* **Problem details**: Can you set down, exactly as they appear below, the lines from the opening of the material through the one bearing "return tuple(out)", minus the pictures?

----------------------------------------

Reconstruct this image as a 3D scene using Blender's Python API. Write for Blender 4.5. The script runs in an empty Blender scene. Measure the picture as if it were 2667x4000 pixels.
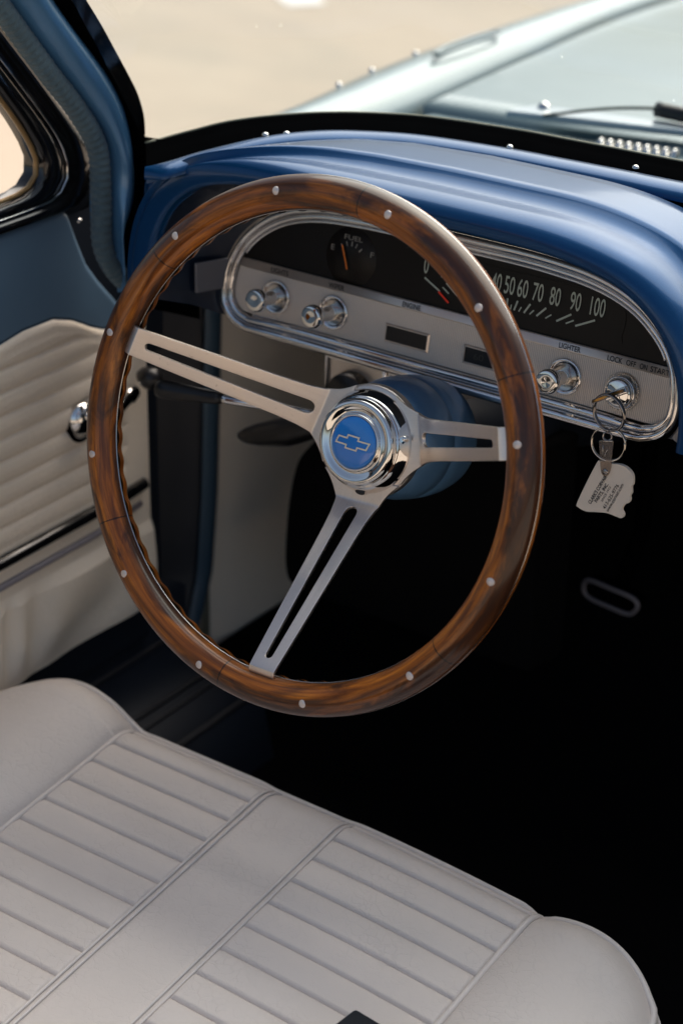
import bpy, bmesh, math, random
import numpy as np
from mathutils import Matrix, Vector, Euler
random.seed(7); np.random.seed(7)
S = bpy.context.scene
COL = S.collection
R_ = math.radians
PI = math.pi

# ------------------------------------------------------------------ materials
def lin(h):
    h = h.lstrip('#'); out = []
    for i in (0, 2, 4):
        c = int(h[i:i+2], 16)/255
        out.append(c/12.92 if c <= .04045 else ((c+.055)/1.055)**2.4)
    return tuple(out)

class NT:
    def __init__(s, name):
        s.m = bpy.data.materials.new(name); s.m.use_nodes = True
        s.t = s.m.node_tree; s.t.nodes.clear()
        s.out = s.n('ShaderNodeOutputMaterial'); s.b = s.n('ShaderNodeBsdfPrincipled')
        s.l(s.b.outputs[0], s.out.inputs[0])
    def n(s, typ, **kw):
        x = s.t.nodes.new(typ)
        for k, v in kw.items(): setattr(x, k, v)
        return x
    def l(s, a, b): s.t.links.new(a, b)
    def math(s, op, a, b=None, c=None, clamp=False):
        x = s.n('ShaderNodeMath', operation=op, use_clamp=clamp)
        for i, v in enumerate((a, b, c)):
            if v is None: continue
            if isinstance(v, (int, float)): x.inputs[i].default_value = v
            else: s.l(v, x.inputs[i])
        return x.outputs[0]
    def mix(s, f, a, b, blend='MIX'):
        x = s.n('ShaderNodeMix', data_type='RGBA', blend_type=blend)
        for i, v in ((0, f), (6, a), (7, b)):
            if isinstance(v, (int, float)): x.inputs[i].default_value = v
            elif isinstance(v, tuple): x.inputs[i].default_value = (*v[:3], 1)
            else: s.l(v, x.inputs[i])
        return x.outputs[2]
    def coord(s, kind='Object', scale=(1, 1, 1)):
        c = s.n('ShaderNodeTexCoord'); m = s.n('ShaderNodeMapping')
        m.inputs['Scale'].default_value = scale
        s.l(c.outputs[kind], m.inputs[0]); return m.outputs[0]
    def noise(s, vec, scale, detail=3, rough=.55, dist=0):
        x = s.n('ShaderNodeTexNoise'); x.inputs['Scale'].default_value = scale
        x.inputs['Detail'].default_value = detail; x.inputs['Roughness'].default_value = rough
        x.inputs['Distortion'].default_value = dist
        s.l(vec, x.inputs['Vector']); return x.outputs[0]
    def ramp(s, f, stops):
        x = s.n('ShaderNodeValToRGB'); e = x.color_ramp.elements
        while len(e) < len(stops): e.new(.5)
        for el, (p, c) in zip(e, stops):
            el.position = p; el.color = (*c, 1) if isinstance(c, tuple) else (c, c, c, 1)
        s.l(f, x.inputs[0]); return x.outputs[0]
    def bump(s, h, strength, dist, prev=None):
        x = s.n('ShaderNodeBump'); x.inputs['Strength'].default_value = strength
        x.inputs['Distance'].default_value = dist
        s.l(h, x.inputs['Height'])
        if prev is not None: s.l(prev, x.inputs['Normal'])
        return x.outputs[0]
    def set(s, **kw):
        for k, v in kw.items():
            k = k.replace('_', ' ')
            if isinstance(v, (int, float)): s.b.inputs[k].default_value = v
            elif isinstance(v, tuple): s.b.inputs[k].default_value = (*v[:3], 1)
            else: s.l(v, s.b.inputs[k])

def plain(name, col, rough=.5, metal=0., coat=0., var=.12, scale=30., bump=0., bscale=200., spec=.5, rvar=.15):
    t = NT(name); v = t.coord()
    n = t.noise(v, scale, 4)
    a = tuple(c*(1-var) for c in col); b = tuple(min(1, c*(1+var)) for c in col)
    t.set(Base_Color=t.mix(n, a, b), Metallic=metal, Coat_Weight=coat, Coat_Roughness=.06)
    t.b.inputs['Specular IOR Level'].default_value = spec
    n2 = t.noise(v, scale*3.1, 5, .65)
    t.set(Roughness=t.math('ADD', t.math('MULTIPLY', t.math('SUBTRACT', n2, .5), 2*rvar*rough), rough, clamp=True))
    if bump: t.set(Normal=t.bump(t.noise(v, bscale, 3), bump, .001))
    return t.m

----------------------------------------

* **Written solution**:
Reconstruct this image as a 3D scene using Blender's Python API. Write for Blender 4.5. The script runs in an empty Blender scene. Measure the picture as if it were 2667x4000 pixels.
import bpy, bmesh, math, random
import numpy as np
from mathutils import Matrix, Vector, Euler
random.seed(7); np.random.seed(7)
S = bpy.context.scene
COL = S.collection
R_ = math.radians
PI = math.pi

# ------------------------------------------------------------------ materials
def lin(h):
    h = h.lstrip('#'); out = []
    for i in (0, 2, 4):
        c = int(h[i:i+2], 16)/255
        out.append(c/12.92 if c <= .04045 else ((c+.055)/1.055)**2.4)
    return tuple(out)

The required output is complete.